Эти "чуть прозябающие побеги" свидетельствуют о том, что создание художественных ценностей еще возможно. Поэтому они небезынтересны и для целостного понимания истории художественной культуры человечества.
Таким образом, в процессе исторической жизни происходило все более тесное сближение между религиозной символикой, которая была статичной и догматически-неизменной, и художественным символизмом, который, развиваясь и трансформируясь, в своих крайних проявлениях шел по пути сближения с крайними тенденциями современного буржуазного модернизма.
Это глубоко почувствовал неотомист Ж. Маритен, увидевший близость религиозного символа к наиболее «духовным» течениям современного модернизма, хотя внешне он всячески открещивается от него, потому что он понимает искусство как символизацию трансцендентного. Ж. Маритен говорит о том, что искусство есть не только «мир вещей», но, главное, — «мир знаков», тех знаков, которые невыразимы ни через научные истины, ни через идеи. Произведение искусства является двойным символом: во-первых, символом человеческого чувства и, во-вторых, символом сверхчеловеческих понятий, так как высшим смыслом произведения искусства является «знак чувств божественного бытия».
Один из буржуазных исследователей философии Ж. Маритена — В. С. Симонсен подчеркивает именно это в маритеновском толковании символа: «...он не есть более единственный, конечный символ, который доминирует ... не символ, сопровождаемый ясным эпитетом, а рядом изменяющихся символов». Поэтому становится понятным утверждение Ж. Маритена о том, что формирование его эстетики происходило под влиянием творчества французских символистов, таких, как Рембо, Малларме, Верлен.

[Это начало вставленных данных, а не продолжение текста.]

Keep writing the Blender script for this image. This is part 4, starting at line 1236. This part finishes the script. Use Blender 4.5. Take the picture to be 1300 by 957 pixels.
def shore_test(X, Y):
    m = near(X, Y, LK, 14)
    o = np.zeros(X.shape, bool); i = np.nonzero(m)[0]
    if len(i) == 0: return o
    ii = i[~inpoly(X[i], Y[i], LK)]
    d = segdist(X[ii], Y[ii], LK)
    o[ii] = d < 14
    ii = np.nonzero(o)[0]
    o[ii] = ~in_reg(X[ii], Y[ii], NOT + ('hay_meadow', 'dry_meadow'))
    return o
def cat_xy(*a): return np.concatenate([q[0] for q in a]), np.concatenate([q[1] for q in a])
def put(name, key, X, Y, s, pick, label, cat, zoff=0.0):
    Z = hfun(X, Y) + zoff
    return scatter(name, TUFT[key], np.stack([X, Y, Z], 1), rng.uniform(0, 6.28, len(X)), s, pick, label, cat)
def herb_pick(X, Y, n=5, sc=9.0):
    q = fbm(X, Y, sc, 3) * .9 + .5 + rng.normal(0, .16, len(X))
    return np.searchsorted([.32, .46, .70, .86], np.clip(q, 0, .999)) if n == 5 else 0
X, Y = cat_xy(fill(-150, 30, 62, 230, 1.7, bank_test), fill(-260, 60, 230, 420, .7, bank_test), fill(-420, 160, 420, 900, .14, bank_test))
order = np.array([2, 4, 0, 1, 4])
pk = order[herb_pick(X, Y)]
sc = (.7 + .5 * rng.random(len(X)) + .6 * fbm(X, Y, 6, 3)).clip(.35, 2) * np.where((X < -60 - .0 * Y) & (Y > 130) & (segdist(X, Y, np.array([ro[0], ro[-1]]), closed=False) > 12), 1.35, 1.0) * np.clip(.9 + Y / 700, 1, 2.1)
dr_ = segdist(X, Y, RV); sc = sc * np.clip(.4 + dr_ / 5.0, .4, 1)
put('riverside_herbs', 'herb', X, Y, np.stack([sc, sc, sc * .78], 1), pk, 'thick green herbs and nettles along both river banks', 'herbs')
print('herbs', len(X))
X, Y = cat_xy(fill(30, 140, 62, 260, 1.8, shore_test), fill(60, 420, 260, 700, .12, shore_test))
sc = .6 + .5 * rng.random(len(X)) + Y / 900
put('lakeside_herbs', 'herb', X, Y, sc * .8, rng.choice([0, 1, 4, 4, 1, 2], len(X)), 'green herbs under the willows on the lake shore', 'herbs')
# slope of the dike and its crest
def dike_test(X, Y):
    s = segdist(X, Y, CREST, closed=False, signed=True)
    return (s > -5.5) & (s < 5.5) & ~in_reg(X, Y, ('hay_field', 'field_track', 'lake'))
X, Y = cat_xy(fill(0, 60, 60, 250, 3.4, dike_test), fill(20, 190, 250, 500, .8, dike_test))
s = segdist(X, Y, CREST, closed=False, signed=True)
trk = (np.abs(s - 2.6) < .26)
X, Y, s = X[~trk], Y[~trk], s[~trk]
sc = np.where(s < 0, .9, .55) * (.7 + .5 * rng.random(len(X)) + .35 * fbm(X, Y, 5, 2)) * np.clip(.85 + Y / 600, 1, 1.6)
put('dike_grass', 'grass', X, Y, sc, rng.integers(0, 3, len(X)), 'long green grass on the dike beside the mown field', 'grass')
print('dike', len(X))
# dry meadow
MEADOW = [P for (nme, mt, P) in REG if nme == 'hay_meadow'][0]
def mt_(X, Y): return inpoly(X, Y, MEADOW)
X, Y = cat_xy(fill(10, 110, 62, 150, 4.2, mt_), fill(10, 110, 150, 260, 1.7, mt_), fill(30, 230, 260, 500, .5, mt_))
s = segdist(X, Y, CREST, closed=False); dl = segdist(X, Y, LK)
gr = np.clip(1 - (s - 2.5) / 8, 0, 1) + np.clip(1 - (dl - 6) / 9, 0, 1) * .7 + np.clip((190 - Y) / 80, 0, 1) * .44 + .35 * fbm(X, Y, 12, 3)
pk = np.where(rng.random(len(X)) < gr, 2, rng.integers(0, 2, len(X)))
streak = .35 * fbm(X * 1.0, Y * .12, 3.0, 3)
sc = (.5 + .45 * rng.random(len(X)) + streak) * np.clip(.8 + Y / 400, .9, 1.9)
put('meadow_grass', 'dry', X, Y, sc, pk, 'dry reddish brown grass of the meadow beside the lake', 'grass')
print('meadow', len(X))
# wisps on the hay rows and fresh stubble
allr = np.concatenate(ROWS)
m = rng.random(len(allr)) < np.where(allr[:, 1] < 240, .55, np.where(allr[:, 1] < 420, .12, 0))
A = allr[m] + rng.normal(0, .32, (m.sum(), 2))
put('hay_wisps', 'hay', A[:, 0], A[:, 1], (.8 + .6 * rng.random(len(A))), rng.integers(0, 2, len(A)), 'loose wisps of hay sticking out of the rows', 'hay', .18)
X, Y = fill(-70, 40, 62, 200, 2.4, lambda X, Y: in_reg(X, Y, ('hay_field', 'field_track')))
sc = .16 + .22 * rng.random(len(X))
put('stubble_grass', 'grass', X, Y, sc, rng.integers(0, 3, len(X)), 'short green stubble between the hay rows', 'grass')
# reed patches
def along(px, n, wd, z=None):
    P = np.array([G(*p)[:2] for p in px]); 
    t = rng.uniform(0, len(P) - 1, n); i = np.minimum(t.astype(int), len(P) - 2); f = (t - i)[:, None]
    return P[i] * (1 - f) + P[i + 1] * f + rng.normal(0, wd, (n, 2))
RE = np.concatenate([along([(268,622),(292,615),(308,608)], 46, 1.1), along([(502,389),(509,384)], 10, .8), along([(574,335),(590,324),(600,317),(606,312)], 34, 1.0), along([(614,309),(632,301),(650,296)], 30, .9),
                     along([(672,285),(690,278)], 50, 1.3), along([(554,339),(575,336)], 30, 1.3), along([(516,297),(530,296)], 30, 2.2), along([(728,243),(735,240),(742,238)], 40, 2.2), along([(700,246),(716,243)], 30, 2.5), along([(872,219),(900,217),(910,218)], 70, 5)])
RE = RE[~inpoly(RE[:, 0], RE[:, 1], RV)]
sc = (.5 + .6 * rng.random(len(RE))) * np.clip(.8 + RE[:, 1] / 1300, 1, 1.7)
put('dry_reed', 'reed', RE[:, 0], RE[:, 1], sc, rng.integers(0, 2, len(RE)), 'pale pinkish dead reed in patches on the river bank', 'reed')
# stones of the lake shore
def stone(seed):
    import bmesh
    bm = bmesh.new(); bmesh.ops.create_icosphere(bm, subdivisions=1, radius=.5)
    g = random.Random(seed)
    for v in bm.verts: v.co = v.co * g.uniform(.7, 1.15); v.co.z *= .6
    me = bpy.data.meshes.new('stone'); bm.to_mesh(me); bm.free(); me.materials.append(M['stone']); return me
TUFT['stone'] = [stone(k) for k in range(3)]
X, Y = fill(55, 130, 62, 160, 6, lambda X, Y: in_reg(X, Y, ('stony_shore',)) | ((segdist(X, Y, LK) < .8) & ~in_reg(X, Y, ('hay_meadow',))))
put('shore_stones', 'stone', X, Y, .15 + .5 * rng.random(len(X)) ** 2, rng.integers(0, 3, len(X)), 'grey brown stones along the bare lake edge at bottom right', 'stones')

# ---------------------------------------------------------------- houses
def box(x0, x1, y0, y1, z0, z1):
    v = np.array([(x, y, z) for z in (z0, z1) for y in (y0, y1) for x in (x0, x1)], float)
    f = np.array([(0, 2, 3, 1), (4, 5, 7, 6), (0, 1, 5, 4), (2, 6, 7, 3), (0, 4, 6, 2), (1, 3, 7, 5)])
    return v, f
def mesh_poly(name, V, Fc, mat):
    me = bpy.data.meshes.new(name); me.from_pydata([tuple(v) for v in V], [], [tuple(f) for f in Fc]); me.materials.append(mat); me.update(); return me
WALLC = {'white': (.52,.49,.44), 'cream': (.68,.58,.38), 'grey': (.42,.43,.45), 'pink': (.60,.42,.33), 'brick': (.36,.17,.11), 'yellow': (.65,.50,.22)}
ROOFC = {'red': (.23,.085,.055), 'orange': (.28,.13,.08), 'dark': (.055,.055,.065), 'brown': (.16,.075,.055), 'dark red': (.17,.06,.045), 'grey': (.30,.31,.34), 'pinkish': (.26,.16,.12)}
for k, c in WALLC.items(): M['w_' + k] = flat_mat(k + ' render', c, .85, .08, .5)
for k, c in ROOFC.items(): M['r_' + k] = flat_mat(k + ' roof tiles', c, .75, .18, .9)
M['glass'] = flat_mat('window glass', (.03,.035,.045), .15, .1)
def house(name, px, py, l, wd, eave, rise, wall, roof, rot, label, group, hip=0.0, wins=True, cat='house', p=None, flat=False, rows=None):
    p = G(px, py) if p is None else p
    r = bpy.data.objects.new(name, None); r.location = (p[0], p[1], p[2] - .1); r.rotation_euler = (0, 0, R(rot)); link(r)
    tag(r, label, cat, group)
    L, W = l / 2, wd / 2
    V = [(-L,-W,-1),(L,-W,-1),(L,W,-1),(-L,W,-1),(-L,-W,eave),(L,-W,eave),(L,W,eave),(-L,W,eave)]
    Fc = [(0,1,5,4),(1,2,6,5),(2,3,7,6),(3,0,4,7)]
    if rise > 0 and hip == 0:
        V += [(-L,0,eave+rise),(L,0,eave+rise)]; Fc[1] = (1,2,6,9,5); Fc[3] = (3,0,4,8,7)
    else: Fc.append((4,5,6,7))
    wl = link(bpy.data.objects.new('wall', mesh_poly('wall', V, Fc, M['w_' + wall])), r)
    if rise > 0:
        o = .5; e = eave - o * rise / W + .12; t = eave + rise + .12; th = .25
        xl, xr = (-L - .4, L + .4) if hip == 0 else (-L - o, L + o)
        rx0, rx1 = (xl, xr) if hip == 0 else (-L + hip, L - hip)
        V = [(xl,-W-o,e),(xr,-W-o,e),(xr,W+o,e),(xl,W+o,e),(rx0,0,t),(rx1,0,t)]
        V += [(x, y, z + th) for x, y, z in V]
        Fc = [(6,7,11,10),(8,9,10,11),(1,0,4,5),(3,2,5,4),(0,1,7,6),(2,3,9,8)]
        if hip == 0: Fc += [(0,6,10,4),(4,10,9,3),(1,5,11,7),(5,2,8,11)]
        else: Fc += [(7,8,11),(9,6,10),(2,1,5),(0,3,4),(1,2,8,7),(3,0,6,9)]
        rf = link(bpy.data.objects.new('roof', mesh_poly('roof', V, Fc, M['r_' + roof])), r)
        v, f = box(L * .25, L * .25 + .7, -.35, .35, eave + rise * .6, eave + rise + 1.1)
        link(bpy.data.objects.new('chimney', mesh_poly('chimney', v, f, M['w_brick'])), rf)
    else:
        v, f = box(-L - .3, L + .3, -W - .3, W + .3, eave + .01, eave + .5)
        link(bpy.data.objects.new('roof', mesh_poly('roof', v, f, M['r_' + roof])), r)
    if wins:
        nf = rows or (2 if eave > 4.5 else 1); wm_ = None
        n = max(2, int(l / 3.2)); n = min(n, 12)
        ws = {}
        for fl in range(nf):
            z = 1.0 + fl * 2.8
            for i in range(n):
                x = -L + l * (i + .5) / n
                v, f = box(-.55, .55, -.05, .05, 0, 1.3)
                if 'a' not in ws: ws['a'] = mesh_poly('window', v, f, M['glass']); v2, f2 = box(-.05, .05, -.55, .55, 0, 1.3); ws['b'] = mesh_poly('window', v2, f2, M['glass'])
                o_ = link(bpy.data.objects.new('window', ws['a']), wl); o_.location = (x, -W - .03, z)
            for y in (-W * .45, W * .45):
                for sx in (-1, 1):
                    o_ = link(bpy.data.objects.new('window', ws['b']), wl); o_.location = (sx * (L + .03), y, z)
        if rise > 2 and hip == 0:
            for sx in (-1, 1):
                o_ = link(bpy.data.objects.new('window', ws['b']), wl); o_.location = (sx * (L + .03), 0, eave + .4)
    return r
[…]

Ж. Маритен, поддерживая символизм в современном художественном модернизме, выдвигает принцип «обнаружения невидимых вещей через вещи видимые». Именно поэтому он не принимает сюрреализма, так как последний страдает от недостатка таинственного, мистического, «духовного». Но зато с восторгом отзывается Маритен о творчестве Жоржа Руо. «Философ смог бы изучать творчество Руо как область чистого искусства со всеми его обязанностями, тайнами и целомудрием... Он схватил для нас в реальном и фактическом брызжущий определенный свет, который никто еще не открыл. Его патетическое искусство имеет глубоко религиозное значение». С неменьшим восторгом Ж. Маритен отзывается о М. Шагале, который является истинным, по его мнению, художником. «...Евангельское чувство бессознательно у него самого и как бы околдовано, — пишет Ж. Маритен. — Шагал знает то, что говорит, но он не знает, вероятно, все принесенное тем, о чем он говорит».
Таким образом, Ж. Маритен требует довольно однозначного ответа на вопрос об истинных «духовных» ценностях, которые раскрываются только через символ, близкий к лучезарному свету божественного.
Но, как верно отмечает В. Днепров, «искусство наиболее стойко, чем любая другая идеология, оно сопротивляется давлению со стороны буржуазии...». И не только буржуазии. Именно потому, что в искусстве поиск нового всегда связан со стремлением отразить всю сложность духовной жизни общества, художник ищет новые формы, новые средства выражения эпохи. И поэтому «сами формы не виноваты. Любые формы могут понадобиться искусству и скульптуре...». Виноваты те социальные силы, в том числе и религиозные, которые требуют от искусства ограниченности и однозначности (при всем внешнем многообразии), необходимой для защиты их интересов. «В современных условиях, когда существенно углубился общий кризис капитализма, обострились его непримиримые противоречия...», особенно ясным становится неизбежность союза религии и крайних течений модернизма.